--- Begin ---

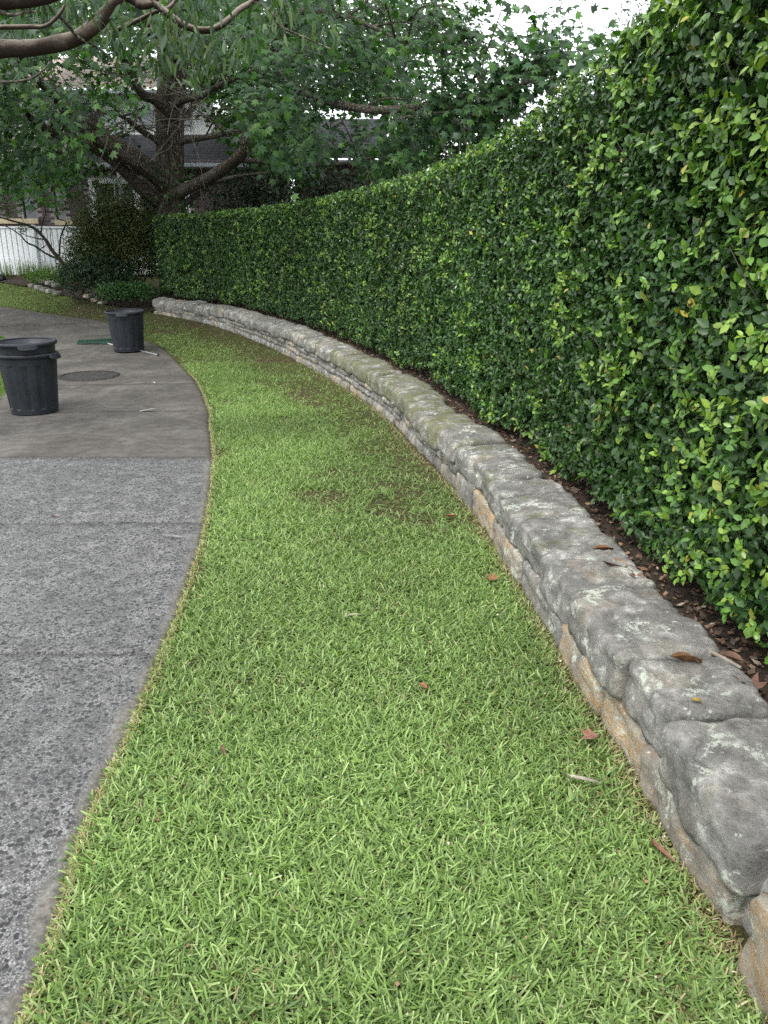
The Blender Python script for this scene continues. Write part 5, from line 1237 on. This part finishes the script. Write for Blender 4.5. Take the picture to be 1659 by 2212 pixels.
# ---------------------------------------------------------------- fallen leaves, twigs
def dry(name, lab, px, py, size, kind, colr, rot, dz=.02, curl=.35, group='fallen leaves and twigs', cat='leaf'):
    p = on_ground(px, py, dz)
    if kind == 'maple':
        tv = []; nrm_ = 0
        V = [Vector((x_, y_ - .42, z_)) for x_, y_, z_ in STAR]; F_ = STARF
        V = [Vector((v.x, v.y, curl * (v.x ** 2 * 1.4 + .5 * v.y ** 2 + .25 * v.x * v.y))) for v in V]
    elif kind == 'gum':
        n = 9; V = []; F_ = []
        for k in range(n):
            f = k / (n - 1); w = .085 * math.sin(math.pi * min(.97, max(.03, f))) ** .7 + .004; cy_ = (f - .5); cx_ = .22 * curl * (4 * (f - .5) ** 2)
            V += [Vector((cx_ - w, cy_, .10 * curl * math.sin(f * 4) + .03)), Vector((cx_, cy_, .10 * curl * math.sin(f * 4))), Vector((cx_ + w, cy_, .10 * curl * math.sin(f * 4) + .035))]
        for k in range(n - 1):
            for j in (0, 1): F_.append((k * 3 + j, k * 3 + j + 1, k * 3 + 3 + j + 1, k * 3 + 3 + j))
    else:
        n = 7; V = []; F_ = []
        for k in range(n):
            f = k / (n - 1); w = .30 * math.sin(math.pi * min(.97, max(.03, f))) ** .8; cy_ = f - .5
            V += [Vector((-w, cy_, curl * (w * 1.1 + .25 * cy_ * cy_))), Vector((0, cy_, curl * .5 * cy_ * cy_ * 1.4)), Vector((w, cy_, curl * (w * .8 + .2 * cy_)))]
        for k in range(n - 1):
            for j in (0, 1): F_.append((k * 3 + j, k * 3 + j + 1, k * 3 + 3 + j + 1, k * 3 + 3 + j))
    me = pydata(name, V, F_, True); ca = me.color_attributes.new('Col', 'FLOAT_COLOR', 'POINT')
    ca.data.foreach_set('color', [q for v in V for q in (*[c_ * g_ for c_, g_ in zip(colr, (lambda q_: (q_ * .62, q_ * .66, q_ * .7))(random.uniform(.6, 1.25)))], 1.0)])
    o = link(name, me, M['dry_leaf']); o.location = p; o.scale = (size,) * 3; o.rotation_euler = (random.uniform(-.2, .2), random.uniform(-.2, .2), rot)
    return tag(o, lab, cat, group)
BRN, RED, TAN, PALE, YEL = (.30, .15, .07), (.36, .14, .09), (.38, .25, .14), (.55, .46, .36), (.45, .30, .06)
dry('fallen_leaf', 'orange-brown lobed leaf lying flat on grass near the middle of the wall', 1065, 1249, .085, 'maple', (.42, .20, .08), .6, .03)
dry('fallen_leaf', 'curled pinkish-brown leaf on the grass beside the tan face stone', 1278, 1590, .085, 'maple', (.42, .20, .13), 2.0, .035, .9)
dry('fallen_leaf', 'long pale curved leaf on the grass right of the curled brown leaf', 1258, 1688, .105, 'gum', PALE, 1.15, .035, .9)
dry('fallen_leaf', 'narrow reddish-brown leaf against the base of the near face stone', 1424, 1835, .11, 'gum', (.36, .17, .10), .35, .03, .3)
dry('fallen_leaf', 'curled brown leaf on top of the near capstone at the bed edge', 1482, 1428, .10, 'ovate', BRN, 1.4, .335, .9)
dry('fallen_leaf', 'large tan leaf leaning at the hedge foot above the lichened caps', 1327, 1222, .15, 'ovate', (.42, .27, .17), .5, .31, .6)
dry('fallen_leaf', 'brown leaf just behind the large tan leaf at the hedge foot', 1303, 1187, .09, 'ovate', BRN, 1.3, .31, .7)
dry('fallen_leaf', 'pinkish leaf in the bed right of the large tan leaf', 1375, 1248, .09, 'maple', (.38, .2, .15), .2, .31, .7)
dry('fallen_leaf', 'small orange leaf nestled in the bed below the pinkish leaf', 1388, 1290, .05, 'ovate', (.42, .2, .08), .2, .31, .6)
dry('fallen_leaf', 'dark brown leaf in the mulch at the right edge below the hedge', 1622, 1482, .12, 'maple', (.22, .11, .08), .2, .31, .8)
dry('fallen_leaf', 'brown leaf beside the twig near the hedge foot on the right', 1584, 1425, .09, 'ovate', (.27, .15, .10), 1.1, .31, .7)
dry('fallen_leaf', 'tiny yellow leaf lying on the broad near capstone', 1505, 1513, .032, 'ovate', YEL, 1.3, .335, .5)
dry('fallen_leaf', 'small orange-brown leaf in the middle of the lawn', 914, 1483, .045, 'ovate', (.42, .17, .08), .5, .03, .8)
dry('fallen_leaf', 'reddish leaf by the wall base further along the lawn', 975, 1116, .09, 'ovate', (.40, .16, .09), 1.3, .03, .6)
dry('fallen_leaf', 'brown leaf upright in the bed behind the mossy caps', 1165, 1045, .09, 'ovate', (.34, .15, .09), .9, .31, .7)
dry('fallen_leaf', 'long brown leaf in the bed behind the lichened caps', 965, 880, .16, 'gum', (.34, .17, .10), 1.4, .31, .6)
dry('fallen_leaf', 'thin rusty leaf on the lawn left of centre', 480, 1620, .07, 'gum', (.3, .16, .09), .3, .03, .5)
dry('fallen_leaf', 'pale pod-like leaf arched on the grass in mid lawn', 757, 1335, .10, 'gum', (.42, .38, .24), 1.35, .035, 1.6)
dry('fallen_leaf', 'white sliver of leaf on the aggregate path near its edge', 375, 1160, .12, 'gum', (.42, .38, .35), 1.35, .02, .4)
dry('fallen_leaf', 'pinkish sliver of leaf on the aggregate path at the left', 116, 1115, .10, 'gum', (.5, .33, .30), .9, .02, .7)
dry('fallen_leaf', 'pale strip on the smooth slab in front of the joint', 318, 887, .22, 'gum', (.4, .38, .34), 1.5, .02, .2)
dry('fallen_leaf', 'small white scrap on the smooth slab right of the cover', 612 / 1.0 * .53 + 8, 847 - 20, .06, 'ovate', (.7, .7, .66), .4, .02, .6)
tw = on_ground(1545, 1425, .31); tg_ = tube(catmull([tw + Vector((-.05, .10, .015)), tw + Vector((0, 0, .02)), tw + Vector((.05, -.08, .015))], 4), [.007, .008, .006], 6)
tag(link('fallen_twig', tubes_mesh('fallen_twig', [tg_]), M['twig']), 'short grey-brown twig lying on the bed beside the near capstone', 'twig', 'fallen leaves and twigs')
# crumbs of litter through the lawn
n = 900; y = .9 + rc.random(n) ** 1.4 * 11; f = rc.random(n); x = path_x(y) + .03 + f * (wall_x(y) - path_x(y) - .05); a = rc.random(n) * 6.28
V, Fc, C = scatter('m', flat, [(0, 1, 2), (0, 2, 3)], np.stack([x, y, gz(y) + .012 + rc.random(n) * .016], -1), np.stack([np.cos(a), np.sin(a), rc.normal(0, .3, n)], -1), np.stack([rc.normal(0, .4, n), rc.normal(0, .4, n), np.ones(n)], -1), np.stack([rc.uniform(.004, .011, n), rc.uniform(.007, .022, n), np.full(n, .02)], -1), np.array([(.25, .13, .08), (.36, .25, .15), (.12, .08, .06), (.5, .45, .36)])[rc.integers(0, 4, n)])
tag(link('lawn_litter', np_mesh('lawn_litter', V, Fc, C), M['dry_leaf']), 'crumbs of dry leaf scattered through the lawn', 'leaf litter', kind='stuff')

--- End ---

DIRECTIVE => Skip the images and write out the rest of the listing exactly.

WRITTEN RESPONSE =>
The Blender Python script for this scene continues. Write part 5, from line 1237 on. This part finishes the script. Write for Blender 4.5. Take the picture to be 1659 by 2212 pixels.
# ---------------------------------------------------------------- fallen leaves, twigs
def dry(name, lab, px, py, size, kind, colr, rot, dz=.02, curl=.35, group='fallen leaves and twigs', cat='leaf'):
    p = on_ground(px, py, dz)
    if kind == 'maple':
        tv = []; nrm_ = 0
        V = [Vector((x_, y_ - .42, z_)) for x_, y_, z_ in STAR]; F_ = STARF
        V = [Vector((v.x, v.y, curl * (v.x ** 2 * 1.4 + .5 * v.y ** 2 + .25 * v.x * v.y))) for v in V]
    elif kind == 'gum':
        n = 9; V = []; F_ = []
        for k in range(n):
            f = k / (n - 1); w = .085 * math.sin(math.pi * min(.97, max(.03, f))) ** .7 + .004; cy_ = (f - .5); cx_ = .22 * curl * (4 * (f - .5) ** 2)
            V += [Vector((cx_ - w, cy_, .10 * curl * math.sin(f * 4) + .03)), Vector((cx_, cy_, .10 * curl * math.sin(f * 4))), Vector((cx_ + w, cy_, .10 * curl * math.sin(f * 4) + .035))]
        for k in range(n - 1):
            for j in (0, 1): F_.append((k * 3 + j, k * 3 + j + 1, k * 3 + 3 + j + 1, k * 3 + 3 + j))
    else:
        n = 7; V = []; F_ = []
        for k in range(n):
            f = k / (n - 1); w = .30 * math.sin(math.pi * min(.97, max(.03, f))) ** .8; cy_ = f - .5
            V += [Vector((-w, cy_, curl * (w * 1.1 + .25 * cy_ * cy_))), Vector((0, cy_, curl * .5 * cy_ * cy_ * 1.4)), Vector((w, cy_, curl * (w * .8 + .2 * cy_)))]
        for k in range(n - 1):
            for j in (0, 1): F_.append((k * 3 + j, k * 3 + j + 1, k * 3 + 3 + j + 1, k * 3 + 3 + j))
    me = pydata(name, V, F_, True); ca = me.color_attributes.new('Col', 'FLOAT_COLOR', 'POINT')
    ca.data.foreach_set('color', [q for v in V for q in (*[c_ * g_ for c_, g_ in zip(colr, (lambda q_: (q_ * .62, q_ * .66, q_ * .7))(random.uniform(.6, 1.25)))], 1.0)])
    o = link(name, me, M['dry_leaf']); o.location = p; o.scale = (size,) * 3; o.rotation_euler = (random.uniform(-.2, .2), random.uniform(-.2, .2), rot)
    return tag(o, lab, cat, group)
BRN, RED, TAN, PALE, YEL = (.30, .15, .07), (.36, .14, .09), (.38, .25, .14), (.55, .46, .36), (.45, .30, .06)
dry('fallen_leaf', 'orange-brown lobed leaf lying flat on grass near the middle of the wall', 1065, 1249, .085, 'maple', (.42, .20, .08), .6, .03)
dry('fallen_leaf', 'curled pinkish-brown leaf on the grass beside the tan face stone', 1278, 1590, .085, 'maple', (.42, .20, .13), 2.0, .035, .9)
dry('fallen_leaf', 'long pale curved leaf on the grass right of the curled brown leaf', 1258, 1688, .105, 'gum', PALE, 1.15, .035, .9)
dry('fallen_leaf', 'narrow reddish-brown leaf against the base of the near face stone', 1424, 1835, .11, 'gum', (.36, .17, .10), .35, .03, .3)
dry('fallen_leaf', 'curled brown leaf on top of the near capstone at the bed edge', 1482, 1428, .10, 'ovate', BRN, 1.4, .335, .9)
dry('fallen_leaf', 'large tan leaf leaning at the hedge foot above the lichened caps', 1327, 1222, .15, 'ovate', (.42, .27, .17), .5, .31, .6)
dry('fallen_leaf', 'brown leaf just behind the large tan leaf at the hedge foot', 1303, 1187, .09, 'ovate', BRN, 1.3, .31, .7)
dry('fallen_leaf', 'pinkish leaf in the bed right of the large tan leaf', 1375, 1248, .09, 'maple', (.38, .2, .15), .2, .31, .7)
dry('fallen_leaf', 'small orange leaf nestled in the bed below the pinkish leaf', 1388, 1290, .05, 'ovate', (.42, .2, .08), .2, .31, .6)
dry('fallen_leaf', 'dark brown leaf in the mulch at the right edge below the hedge', 1622, 1482, .12, 'maple', (.22, .11, .08), .2, .31, .8)
dry('fallen_leaf', 'brown leaf beside the twig near the hedge foot on the right', 1584, 1425, .09, 'ovate', (.27, .15, .10), 1.1, .31, .7)
dry('fallen_leaf', 'tiny yellow leaf lying on the broad near capstone', 1505, 1513, .032, 'ovate', YEL, 1.3, .335, .5)
dry('fallen_leaf', 'small orange-brown leaf in the middle of the lawn', 914, 1483, .045, 'ovate', (.42, .17, .08), .5, .03, .8)
dry('fallen_leaf', 'reddish leaf by the wall base further along the lawn', 975, 1116, .09, 'ovate', (.40, .16, .09), 1.3, .03, .6)
dry('fallen_leaf', 'brown leaf upright in the bed behind the mossy caps', 1165, 1045, .09, 'ovate', (.34, .15, .09), .9, .31, .7)
dry('fallen_leaf', 'long brown leaf in the bed behind the lichened caps', 965, 880, .16, 'gum', (.34, .17, .10), 1.4, .31, .6)
dry('fallen_leaf', 'thin rusty leaf on the lawn left of centre', 480, 1620, .07, 'gum', (.3, .16, .09), .3, .03, .5)
dry('fallen_leaf', 'pale pod-like leaf arched on the grass in mid lawn', 757, 1335, .10, 'gum', (.42, .38, .24), 1.35, .035, 1.6)
dry('fallen_leaf', 'white sliver of leaf on the aggregate path near its edge', 375, 1160, .12, 'gum', (.42, .38, .35), 1.35, .02, .4)
dry('fallen_leaf', 'pinkish sliver of leaf on the aggregate path at the left', 116, 1115, .10, 'gum', (.5, .33, .30), .9, .02, .7)
dry('fallen_leaf', 'pale strip on the smooth slab in front of the joint', 318, 887, .22, 'gum', (.4, .38, .34), 1.5, .02, .2)
dry('fallen_leaf', 'small white scrap on the smooth slab right of the cover', 612 / 1.0 * .53 + 8, 847 - 20, .06, 'ovate', (.7, .7, .66), .4, .02, .6)
tw = on_ground(1545, 1425, .31); tg_ = tube(catmull([tw + Vector((-.05, .10, .015)), tw + Vector((0, 0, .02)), tw + Vector((.05, -.08, .015))], 4), [.007, .008, .006], 6)
tag(link('fallen_twig', tubes_mesh('fallen_twig', [tg_]), M['twig']), 'short grey-brown twig lying on the bed beside the near capstone', 'twig', 'fallen leaves and twigs')
# crumbs of litter through the lawn
n = 900; y = .9 + rc.random(n) ** 1.4 * 11; f = rc.random(n); x = path_x(y) + .03 + f * (wall_x(y) - path_x(y) - .05); a = rc.random(n) * 6.28
V, Fc, C = scatter('m', flat, [(0, 1, 2), (0, 2, 3)], np.stack([x, y, gz(y) + .012 + rc.random(n) * .016], -1), np.stack([np.cos(a), np.sin(a), rc.normal(0, .3, n)], -1), np.stack([rc.normal(0, .4, n), rc.normal(0, .4, n), np.ones(n)], -1), np.stack([rc.uniform(.004, .011, n), rc.uniform(.007, .022, n), np.full(n, .02)], -1), np.array([(.25, .13, .08), (.36, .25, .15), (.12, .08, .06), (.5, .45, .36)])[rc.integers(0, 4, n)])
tag(link('lawn_litter', np_mesh('lawn_litter', V, Fc, C), M['dry_leaf']), 'crumbs of dry leaf scattered through the lawn', 'leaf litter', kind='stuff')